Lessons 1: Stay grounded at all times it is your “membership card to planet earth”[i]. Even when your children are triggering you off it is your duty to behave as an adult grounded person, who can help them. When you get stressed and ungrounded, they will mirror you x 100 and that really isn’t what you or your child wants.
Lesson 2: Clear your stuff/emotional blocks. When things trigger you off, it is a present; an opportunity to clear something. You are allowed to take a big gulp at this point and feel like throwing something at the screen. But you will learn to realize it is a present to help you clear your emotions, or they will just resurface again later. Take the opportunity and quickly clear it, see “Bridges to Success – how to Transform Learning Difficulties”, for some simple tips to do this quickly and easily.
Lesson 3: Try to see the world from your child’s perspective, be curious as to why and how they are doing what they are doing. It is your job to help them clear their stuff, that may well be nothing to do with you. We too frequently concentrate on behavior, whereas the problem is often at a higher level of capability, e.g. Not knowing that the easy way to spell is to create a mental image of the word is a skill. Without this skill frustration and poor behavior magnify.

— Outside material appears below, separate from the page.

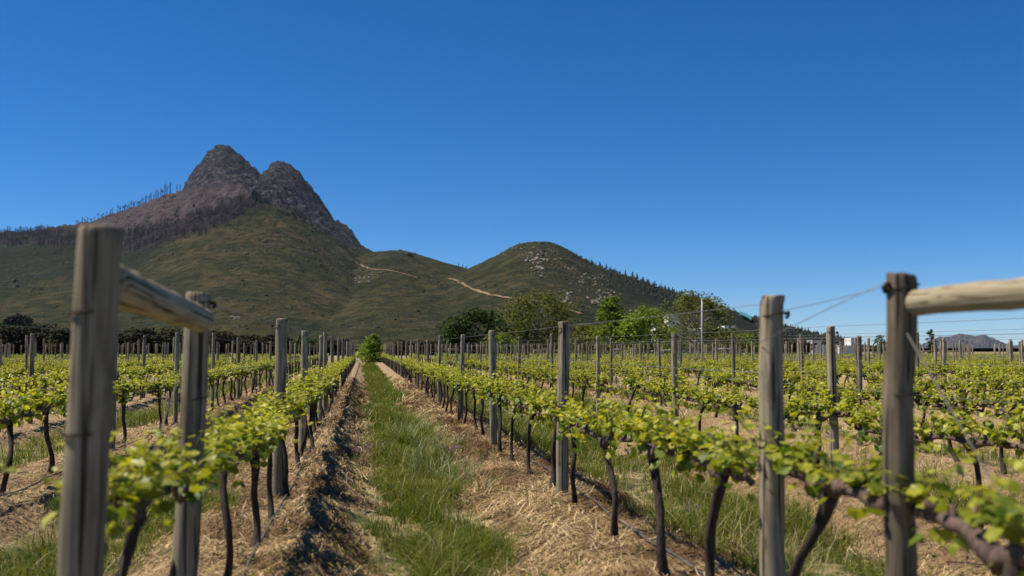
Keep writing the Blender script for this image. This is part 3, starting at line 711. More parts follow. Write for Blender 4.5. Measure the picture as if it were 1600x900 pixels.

Lesson 4: notice what they are really good at, reinforce their self concept and self esteem, encouraging them to work for success – holding a space that anything is possible. Create a CAN DO environment is the best present you can ever give your child.
Lesson 5: Get grounded and keep calm.
[i] John Friedlander
Olive this is a really great post. Especially holding the space so that anything is possible, so few people remember to do this. Well done.
I do have one comment why use the word ‘kids’? Kids are baby goats.